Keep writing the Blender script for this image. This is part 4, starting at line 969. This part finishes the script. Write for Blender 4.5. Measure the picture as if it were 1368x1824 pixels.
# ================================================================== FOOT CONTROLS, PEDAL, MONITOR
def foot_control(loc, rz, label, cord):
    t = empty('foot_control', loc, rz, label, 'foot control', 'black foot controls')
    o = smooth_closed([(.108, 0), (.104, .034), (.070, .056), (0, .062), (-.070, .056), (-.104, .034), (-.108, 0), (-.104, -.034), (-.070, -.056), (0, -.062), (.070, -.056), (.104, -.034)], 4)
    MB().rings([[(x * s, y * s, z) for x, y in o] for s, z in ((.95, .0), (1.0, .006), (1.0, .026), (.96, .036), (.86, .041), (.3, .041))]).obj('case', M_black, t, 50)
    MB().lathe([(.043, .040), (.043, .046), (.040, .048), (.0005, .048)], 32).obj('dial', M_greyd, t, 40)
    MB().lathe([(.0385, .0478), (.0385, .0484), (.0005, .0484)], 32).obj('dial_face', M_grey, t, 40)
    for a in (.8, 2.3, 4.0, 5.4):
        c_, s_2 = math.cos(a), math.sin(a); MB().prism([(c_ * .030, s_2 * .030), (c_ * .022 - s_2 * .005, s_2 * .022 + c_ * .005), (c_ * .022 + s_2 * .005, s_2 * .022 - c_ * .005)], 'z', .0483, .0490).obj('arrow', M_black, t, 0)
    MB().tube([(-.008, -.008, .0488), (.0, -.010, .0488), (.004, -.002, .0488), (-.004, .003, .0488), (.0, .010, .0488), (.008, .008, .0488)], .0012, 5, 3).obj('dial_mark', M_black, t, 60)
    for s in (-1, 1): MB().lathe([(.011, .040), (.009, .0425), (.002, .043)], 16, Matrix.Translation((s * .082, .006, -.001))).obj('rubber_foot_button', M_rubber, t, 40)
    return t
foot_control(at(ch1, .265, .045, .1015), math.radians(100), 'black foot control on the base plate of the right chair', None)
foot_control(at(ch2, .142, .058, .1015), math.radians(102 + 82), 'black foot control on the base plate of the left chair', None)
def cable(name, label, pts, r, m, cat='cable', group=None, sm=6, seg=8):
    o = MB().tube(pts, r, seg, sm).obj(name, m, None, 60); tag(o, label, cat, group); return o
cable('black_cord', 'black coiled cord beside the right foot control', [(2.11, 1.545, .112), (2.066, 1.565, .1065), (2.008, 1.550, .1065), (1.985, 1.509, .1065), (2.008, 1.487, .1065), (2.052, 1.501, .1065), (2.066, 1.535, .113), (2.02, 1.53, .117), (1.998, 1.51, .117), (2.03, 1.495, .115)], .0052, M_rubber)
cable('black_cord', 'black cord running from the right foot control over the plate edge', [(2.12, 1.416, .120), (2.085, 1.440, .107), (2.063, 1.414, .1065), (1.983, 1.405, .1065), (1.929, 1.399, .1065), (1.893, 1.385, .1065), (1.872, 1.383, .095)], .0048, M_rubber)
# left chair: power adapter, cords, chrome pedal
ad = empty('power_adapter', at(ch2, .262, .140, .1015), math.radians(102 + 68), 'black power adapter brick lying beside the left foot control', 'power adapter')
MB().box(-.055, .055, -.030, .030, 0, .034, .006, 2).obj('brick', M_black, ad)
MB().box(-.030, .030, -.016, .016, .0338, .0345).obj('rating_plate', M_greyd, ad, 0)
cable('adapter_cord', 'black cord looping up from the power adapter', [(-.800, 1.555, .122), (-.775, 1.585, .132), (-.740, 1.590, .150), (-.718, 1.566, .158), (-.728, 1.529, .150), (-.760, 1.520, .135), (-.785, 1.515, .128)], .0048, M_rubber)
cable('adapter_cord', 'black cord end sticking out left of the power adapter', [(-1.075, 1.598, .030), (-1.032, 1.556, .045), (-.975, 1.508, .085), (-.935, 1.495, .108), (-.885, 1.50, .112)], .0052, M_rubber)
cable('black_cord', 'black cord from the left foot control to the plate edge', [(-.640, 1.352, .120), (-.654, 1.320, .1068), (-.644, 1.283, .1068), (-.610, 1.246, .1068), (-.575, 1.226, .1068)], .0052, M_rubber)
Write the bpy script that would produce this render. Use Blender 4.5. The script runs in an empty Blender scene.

# # # # # # #

Exactly reproduce every line found in the records.

Keep writing the Blender script for this image. This is part 4, starting at line 969. This part finishes the script. Write for Blender 4.5. Measure the picture as if it were 1368x1824 pixels.
# ================================================================== FOOT CONTROLS, PEDAL, MONITOR
def foot_control(loc, rz, label, cord):
    t = empty('foot_control', loc, rz, label, 'foot control', 'black foot controls')
    o = smooth_closed([(.108, 0), (.104, .034), (.070, .056), (0, .062), (-.070, .056), (-.104, .034), (-.108, 0), (-.104, -.034), (-.070, -.056), (0, -.062), (.070, -.056), (.104, -.034)], 4)
    MB().rings([[(x * s, y * s, z) for x, y in o] for s, z in ((.95, .0), (1.0, .006), (1.0, .026), (.96, .036), (.86, .041), (.3, .041))]).obj('case', M_black, t, 50)
    MB().lathe([(.043, .040), (.043, .046), (.040, .048), (.0005, .048)], 32).obj('dial', M_greyd, t, 40)
    MB().lathe([(.0385, .0478), (.0385, .0484), (.0005, .0484)], 32).obj('dial_face', M_grey, t, 40)
    for a in (.8, 2.3, 4.0, 5.4):
        c_, s_2 = math.cos(a), math.sin(a); MB().prism([(c_ * .030, s_2 * .030), (c_ * .022 - s_2 * .005, s_2 * .022 + c_ * .005), (c_ * .022 + s_2 * .005, s_2 * .022 - c_ * .005)], 'z', .0483, .0490).obj('arrow', M_black, t, 0)
    MB().tube([(-.008, -.008, .0488), (.0, -.010, .0488), (.004, -.002, .0488), (-.004, .003, .0488), (.0, .010, .0488), (.008, .008, .0488)], .0012, 5, 3).obj('dial_mark', M_black, t, 60)
    for s in (-1, 1): MB().lathe([(.011, .040), (.009, .0425), (.002, .043)], 16, Matrix.Translation((s * .082, .006, -.001))).obj('rubber_foot_button', M_rubber, t, 40)
    return t
foot_control(at(ch1, .265, .045, .1015), math.radians(100), 'black foot control on the base plate of the right chair', None)
foot_control(at(ch2, .142, .058, .1015), math.radians(102 + 82), 'black foot control on the base plate of the left chair', None)
def cable(name, label, pts, r, m, cat='cable', group=None, sm=6, seg=8):
    o = MB().tube(pts, r, seg, sm).obj(name, m, None, 60); tag(o, label, cat, group); return o
cable('black_cord', 'black coiled cord beside the right foot control', [(2.11, 1.545, .112), (2.066, 1.565, .1065), (2.008, 1.550, .1065), (1.985, 1.509, .1065), (2.008, 1.487, .1065), (2.052, 1.501, .1065), (2.066, 1.535, .113), (2.02, 1.53, .117), (1.998, 1.51, .117), (2.03, 1.495, .115)], .0052, M_rubber)
cable('black_cord', 'black cord running from the right foot control over the plate edge', [(2.12, 1.416, .120), (2.085, 1.440, .107), (2.063, 1.414, .1065), (1.983, 1.405, .1065), (1.929, 1.399, .1065), (1.893, 1.385, .1065), (1.872, 1.383, .095)], .0048, M_rubber)
# left chair: power adapter, cords, chrome pedal
ad = empty('power_adapter', at(ch2, .262, .140, .1015), math.radians(102 + 68), 'black power adapter brick lying beside the left foot control', 'power adapter')
MB().box(-.055, .055, -.030, .030, 0, .034, .006, 2).obj('brick', M_black, ad)
MB().box(-.030, .030, -.016, .016, .0338, .0345).obj('rating_plate', M_greyd, ad, 0)
cable('adapter_cord', 'black cord looping up from the power adapter', [(-.800, 1.555, .122), (-.775, 1.585, .132), (-.740, 1.590, .150), (-.718, 1.566, .158), (-.728, 1.529, .150), (-.760, 1.520, .135), (-.785, 1.515, .128)], .0048, M_rubber)
cable('adapter_cord', 'black cord end sticking out left of the power adapter', [(-1.075, 1.598, .030), (-1.032, 1.556, .045), (-.975, 1.508, .085), (-.935, 1.495, .108), (-.885, 1.50, .112)], .0052, M_rubber)
cable('black_cord', 'black cord from the left foot control to the plate edge', [(-.640, 1.352, .120), (-.654, 1.320, .1068), (-.644, 1.283, .1068), (-.610, 1.246, .1068), (-.575, 1.226, .1068)], .0052, M_rubber)
Write the bpy script that would produce this render. Use Blender 4.5. The script runs in an empty Blender scene.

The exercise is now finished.